> **Stated problem**: Drop the pictures, then extract the listing word for word.

> **Provided material**:
^^^^^^^^
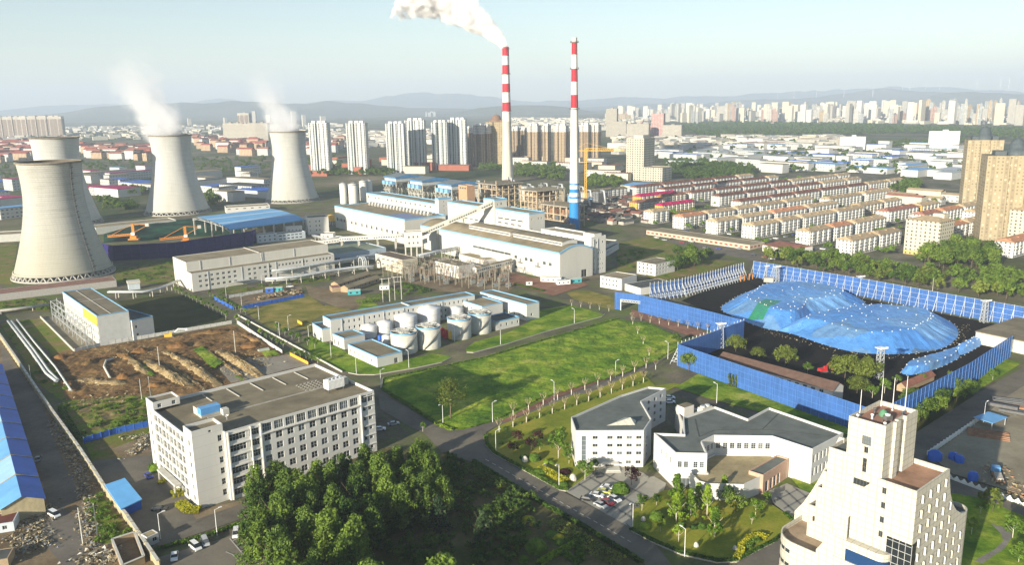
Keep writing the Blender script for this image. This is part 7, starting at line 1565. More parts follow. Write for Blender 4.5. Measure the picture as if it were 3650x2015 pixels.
for k,x,y,s,lb in(('d',1205,785,1.05,'standing on the leftmost long spoil ridge'),('d',1775,665,1.1,'standing right of the excavation'),('d',1070,1020,.9,'behind the office corner, left of a pair'),('d',1135,1000,.9,'behind the office corner, right of a pair'),('g',627,1155,1.05,'on the rubble strip, nearer to the alley'),('g',738,1105,1.0,'on the rubble strip, nearer to the wall'),('d',232,838,.55,'short, at the boundary wall by the pipes'),('f',1395,120,.8,'rising out of the tree belt, left'),('f',1975,260,.8,'rising out of the tree belt, right')):
 p=g(k,x,y);r_=tag(empty('utility_pole',(p.x,p.y,0),.5),'concrete utility pole '+lb,'utility pole','utility poles');r_.scale=(s,s,s);mobj('post',ppm,r_);mobj('crossarm',pbm,r_)
def carmesh(van):
 b=MB();L,w_=(4.6,1.8);h1=.95 if not van else 1.15
 sec=[(-2.3,.45,.75),(-2.2,.3,.9),(-1.2,.28,h1),(1.3,.28,h1),(2.1,.3,.85),(2.3,.45,.65)]
 for i in range(len(sec)-1):
  (x0,a0,c0),(x1,a1,c1)=sec[i],sec[i+1]
  for y,s_ in((-.9,1),(.9,-1)):b.face([(x0,y,a0),(x1,y,a1),(x1,y,c1),(x0,y,c0)][::s_])
  b.face([(x0,-.9,c0),(x1,-.9,c1),(x1,.9,c1),(x0,.9,c0)])
 b.face([(2.3,-.9,.45),(2.3,.9,.45),(2.3,.9,.65),(2.3,-.9,.65)]);b.face([(-2.3,.9,.45),(-2.3,-.9,.45),(-2.3,-.9,.75),(-2.3,.9,.75)])
 body=b
 rf=MB();t=1.45 if not van else 1.95;x0,x1=(-1.0,.5)if not van else(-2.0,1.0);base=(-1.8,1.2)if not van else(-2.2,1.7)
 body.face([(x0,-.68,t),(x1,-.68,t),(x1,.68,t),(x0,.68,t)])
 gl=MB();A_=[(base[0],-.85,h1),(base[1],-.85,h1),(base[1],.85,h1),(base[0],.85,h1)];T_=[(x0,-.68,t-.02),(x1,-.68,t-.02),(x1,.68,t-.02),(x0,.68,t-.02)]
 for i in range(4):j=(i+1)%4;gl.face([A_[i],A_[j],T_[j],T_[i]])
 wl=MB();wl.tube([(0,-.12,0),(0,.12,0)],.34,0,12)
 return body,gl,wl.mesh('wheel',[darkroof])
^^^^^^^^
> **Answer**:
Keep writing the Blender script for this image. This is part 7, starting at line 1565. More parts follow. Write for Blender 4.5. Measure the picture as if it were 3650x2015 pixels.
for k,x,y,s,lb in(('d',1205,785,1.05,'standing on the leftmost long spoil ridge'),('d',1775,665,1.1,'standing right of the excavation'),('d',1070,1020,.9,'behind the office corner, left of a pair'),('d',1135,1000,.9,'behind the office corner, right of a pair'),('g',627,1155,1.05,'on the rubble strip, nearer to the alley'),('g',738,1105,1.0,'on the rubble strip, nearer to the wall'),('d',232,838,.55,'short, at the boundary wall by the pipes'),('f',1395,120,.8,'rising out of the tree belt, left'),('f',1975,260,.8,'rising out of the tree belt, right')):
 p=g(k,x,y);r_=tag(empty('utility_pole',(p.x,p.y,0),.5),'concrete utility pole '+lb,'utility pole','utility poles');r_.scale=(s,s,s);mobj('post',ppm,r_);mobj('crossarm',pbm,r_)
def carmesh(van):
 b=MB();L,w_=(4.6,1.8);h1=.95 if not van else 1.15
 sec=[(-2.3,.45,.75),(-2.2,.3,.9),(-1.2,.28,h1),(1.3,.28,h1),(2.1,.3,.85),(2.3,.45,.65)]
 for i in range(len(sec)-1):
  (x0,a0,c0),(x1,a1,c1)=sec[i],sec[i+1]
  for y,s_ in((-.9,1),(.9,-1)):b.face([(x0,y,a0),(x1,y,a1),(x1,y,c1),(x0,y,c0)][::s_])
  b.face([(x0,-.9,c0),(x1,-.9,c1),(x1,.9,c1),(x0,.9,c0)])
 b.face([(2.3,-.9,.45),(2.3,.9,.45),(2.3,.9,.65),(2.3,-.9,.65)]);b.face([(-2.3,.9,.45),(-2.3,-.9,.45),(-2.3,-.9,.75),(-2.3,.9,.75)])
 body=b
 rf=MB();t=1.45 if not van else 1.95;x0,x1=(-1.0,.5)if not van else(-2.0,1.0);base=(-1.8,1.2)if not van else(-2.2,1.7)
 body.face([(x0,-.68,t),(x1,-.68,t),(x1,.68,t),(x0,.68,t)])
 gl=MB();A_=[(base[0],-.85,h1),(base[1],-.85,h1),(base[1],.85,h1),(base[0],.85,h1)];T_=[(x0,-.68,t-.02),(x1,-.68,t-.02),(x1,.68,t-.02),(x0,.68,t-.02)]
 for i in range(4):j=(i+1)%4;gl.face([A_[i],A_[j],T_[j],T_[i]])
 wl=MB();wl.tube([(0,-.12,0),(0,.12,0)],.34,0,12)
 return body,gl,wl.mesh('wheel',[darkroof])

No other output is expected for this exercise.